S’il a surmonté toutes les crises du disque, Vicious Circle doit désormais se relever de son plus grand choc : la mort de son unique fondateur, Philippe Couderc. Également créateur en 1987 du fanzine Abus Dangereux (qui publie son ultime numéro), il reste omniprésent dans les discours sur le label. Pour Guillaume Le Collen, employé depuis 2008, en plus de la perte d’un ami proche, « c’est un gros vide. Il insufflait les projets, chapeautait tout ». Mais il reste confiant : « Philippe était très organisé, il avait construit une structure solide, qui ne s’est pas effondrée. » Beaucoup de projets restent à venir, comme le prouve la récente signature avec le projet La Colonie de Vacances, qui passera le 9 février par Stereolux. Car si Vicious Circle a une place si importante dans l’écosystème indépendant, c’est grâce à un socle de valeurs toujours respectées.

Portrait de Philippe Couderc par Olivier Chaos.

Pur amour de la musique

Si Vicious Circle est aussi respecté, c’est d’abord grâce à son catalogue, construit avec amour. « Philippe signait des groupes à l’affectif, à l’instinct » explique Guillaume. Et cela se ressent directement chez les artistes. « Quand on s’est rencontrés, j’ai senti que Philippe aimait non seulement la musique mais aussi les artistes » abonde Elias Dris. C’est cette confiance en les artistes qui fait la différence. Troy Von Balthazar nous confie : « En 2016, quand j’ai sorti Knights Of Something, un album très triste et sombre, un gros label m’aurait demandé un single, un morceau plus joyeux. Pas Vicious. L’équipe ne me demande jamais de modifier quoi que ce soit. C’est rare.
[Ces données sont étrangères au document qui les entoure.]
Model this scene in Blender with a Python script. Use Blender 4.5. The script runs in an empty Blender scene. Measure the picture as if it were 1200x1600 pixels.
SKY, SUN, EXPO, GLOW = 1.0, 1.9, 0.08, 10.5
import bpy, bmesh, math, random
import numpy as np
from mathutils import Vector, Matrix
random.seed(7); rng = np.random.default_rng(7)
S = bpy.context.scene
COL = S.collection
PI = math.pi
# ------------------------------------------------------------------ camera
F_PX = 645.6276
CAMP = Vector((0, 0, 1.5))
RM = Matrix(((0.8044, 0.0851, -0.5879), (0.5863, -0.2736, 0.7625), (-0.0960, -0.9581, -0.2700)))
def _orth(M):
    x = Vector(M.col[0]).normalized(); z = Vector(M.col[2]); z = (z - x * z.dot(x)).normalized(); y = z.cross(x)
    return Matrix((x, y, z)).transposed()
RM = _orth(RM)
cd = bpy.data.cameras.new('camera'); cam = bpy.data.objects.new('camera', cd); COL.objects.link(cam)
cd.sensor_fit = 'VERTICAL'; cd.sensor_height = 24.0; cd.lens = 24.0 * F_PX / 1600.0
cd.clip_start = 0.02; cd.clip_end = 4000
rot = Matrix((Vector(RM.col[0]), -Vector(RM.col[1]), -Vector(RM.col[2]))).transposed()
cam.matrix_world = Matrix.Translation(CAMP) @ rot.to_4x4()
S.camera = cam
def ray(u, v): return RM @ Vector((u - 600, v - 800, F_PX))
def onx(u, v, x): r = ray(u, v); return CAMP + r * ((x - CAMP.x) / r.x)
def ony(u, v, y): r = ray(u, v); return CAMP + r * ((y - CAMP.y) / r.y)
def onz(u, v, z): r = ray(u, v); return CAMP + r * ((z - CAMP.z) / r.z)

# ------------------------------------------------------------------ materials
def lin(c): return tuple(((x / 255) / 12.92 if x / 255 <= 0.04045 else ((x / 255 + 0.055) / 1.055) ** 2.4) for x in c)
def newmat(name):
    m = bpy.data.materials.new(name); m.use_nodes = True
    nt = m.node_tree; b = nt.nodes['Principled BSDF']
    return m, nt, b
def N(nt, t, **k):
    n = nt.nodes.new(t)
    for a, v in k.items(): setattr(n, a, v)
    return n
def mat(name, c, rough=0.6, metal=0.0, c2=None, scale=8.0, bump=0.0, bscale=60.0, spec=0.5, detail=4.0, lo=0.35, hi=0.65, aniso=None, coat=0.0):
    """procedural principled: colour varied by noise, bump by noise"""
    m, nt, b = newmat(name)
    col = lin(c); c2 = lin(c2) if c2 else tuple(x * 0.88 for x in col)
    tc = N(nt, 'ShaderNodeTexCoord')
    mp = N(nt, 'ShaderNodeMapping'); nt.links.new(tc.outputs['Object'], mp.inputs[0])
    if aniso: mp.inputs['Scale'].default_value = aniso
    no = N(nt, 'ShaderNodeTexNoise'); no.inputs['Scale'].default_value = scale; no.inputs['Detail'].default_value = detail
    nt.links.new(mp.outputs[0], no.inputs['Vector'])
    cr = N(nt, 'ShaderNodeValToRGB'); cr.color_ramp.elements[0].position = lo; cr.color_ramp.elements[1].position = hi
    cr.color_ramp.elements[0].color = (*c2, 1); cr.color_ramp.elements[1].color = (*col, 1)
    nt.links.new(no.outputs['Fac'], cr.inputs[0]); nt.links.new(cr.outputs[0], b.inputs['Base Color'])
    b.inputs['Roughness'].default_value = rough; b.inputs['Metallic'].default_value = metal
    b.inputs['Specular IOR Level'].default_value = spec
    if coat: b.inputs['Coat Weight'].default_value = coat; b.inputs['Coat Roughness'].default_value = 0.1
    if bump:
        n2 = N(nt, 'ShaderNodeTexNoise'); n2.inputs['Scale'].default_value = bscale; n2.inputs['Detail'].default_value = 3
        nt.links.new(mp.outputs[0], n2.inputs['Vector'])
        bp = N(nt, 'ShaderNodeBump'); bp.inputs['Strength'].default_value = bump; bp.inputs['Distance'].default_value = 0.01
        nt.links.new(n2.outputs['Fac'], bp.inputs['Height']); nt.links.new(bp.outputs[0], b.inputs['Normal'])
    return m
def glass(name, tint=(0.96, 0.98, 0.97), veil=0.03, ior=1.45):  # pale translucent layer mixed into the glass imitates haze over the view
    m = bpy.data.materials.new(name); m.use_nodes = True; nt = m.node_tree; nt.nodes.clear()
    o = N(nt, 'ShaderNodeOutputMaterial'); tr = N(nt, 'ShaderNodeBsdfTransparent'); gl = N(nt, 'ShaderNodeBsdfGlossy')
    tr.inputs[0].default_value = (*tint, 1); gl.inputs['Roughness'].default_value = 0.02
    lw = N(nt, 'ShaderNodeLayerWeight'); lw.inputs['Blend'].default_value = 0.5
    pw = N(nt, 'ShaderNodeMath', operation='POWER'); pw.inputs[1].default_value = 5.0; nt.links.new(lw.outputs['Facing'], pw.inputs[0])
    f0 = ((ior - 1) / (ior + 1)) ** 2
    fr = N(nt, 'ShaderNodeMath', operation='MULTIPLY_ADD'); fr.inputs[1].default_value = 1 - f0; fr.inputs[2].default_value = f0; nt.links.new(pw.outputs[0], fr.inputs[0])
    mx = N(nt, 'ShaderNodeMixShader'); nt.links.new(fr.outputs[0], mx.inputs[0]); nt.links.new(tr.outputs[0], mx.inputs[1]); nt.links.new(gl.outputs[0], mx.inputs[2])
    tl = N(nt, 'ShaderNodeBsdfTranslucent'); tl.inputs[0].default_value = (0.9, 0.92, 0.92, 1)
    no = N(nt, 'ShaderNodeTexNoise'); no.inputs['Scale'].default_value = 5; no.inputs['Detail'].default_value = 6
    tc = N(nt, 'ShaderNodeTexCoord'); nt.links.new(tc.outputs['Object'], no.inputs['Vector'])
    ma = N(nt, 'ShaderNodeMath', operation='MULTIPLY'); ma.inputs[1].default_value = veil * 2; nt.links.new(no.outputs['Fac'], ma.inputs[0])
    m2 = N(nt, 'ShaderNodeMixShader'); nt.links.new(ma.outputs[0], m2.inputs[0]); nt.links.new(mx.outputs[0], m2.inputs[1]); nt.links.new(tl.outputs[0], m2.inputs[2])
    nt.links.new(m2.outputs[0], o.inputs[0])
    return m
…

Cette confiance fait que je me sens plus en sécurité, artistiquement. » 

 

Qualité du relationnel

C’est cette proximité qui a séduit Shannon Wright. La découvrant lors d’un concert, Philippe souhaitait la signer sans attendre. « J’ai immédiatement senti une connexion avec Philippe, et senti sa sincérité » raconte la chanteuse, qui met en avant la simplicité des relations avec le label. « Je suis là depuis vingt ans, et les choses sont toujours les mêmes. Leurs valeurs sont profondément intégrées. » Elias Dris abonde : « Philippe avait cette capacité à donner l’impression que tout est super simple. Si on veut sortir un album, on sort un album, et puis voilà. »

 

Défense du secteur indépendant

Ce travail de confiance va bien au-delà des artistes. Société de distribution, de tournées, médias, pour Guillaume, « Philippe avait développé un réseau dans tout l’écosystème musical français », et il a également contribué à le structurer au niveau politique. Se battant pour la reconnaissance du modèle indépendant, Philippe Couderc a participé à la création de plusieurs fédérations de labels, comme la FEPPIA au niveau de la région Aquitaine, mais aussi la FÉLIN (Fédération Nationale des Labels Indépendants). Ces structures regroupent plus de 200 labels, leur permettant d’être audible auprès d’élus locaux, de ministres ou de grandes enseignes comme la Fnac. En plus de ne pas être mis de côté dans les décisions, une telle structure favorise également les échanges et discussions au sein du milieu.

Ne pas être puristes

Par la valorisation de ce maillage indépendant, Vicious Circle fait également vivre la culture hors de Paris. Dans une France encore très centralisée, il est important, souligne Guillaume, de « ne laisser personne de côté ». Ce qui n’empêche pas de défendre ses artistes sur le plan national : « On fait toujours le maximum. Je parle tout autant à France Inter et à New Noise qu’aux webzines locaux. » Un refus du sectarisme qui se ressent aussi dans le catalogue, où l’identité rock se teinte de dub, chanson, folk ou hip-hop. C’est ainsi que Vicious Circle subsiste, et subsistera encore : en s’adaptant, toujours, sans jamais trahir ses valeurs.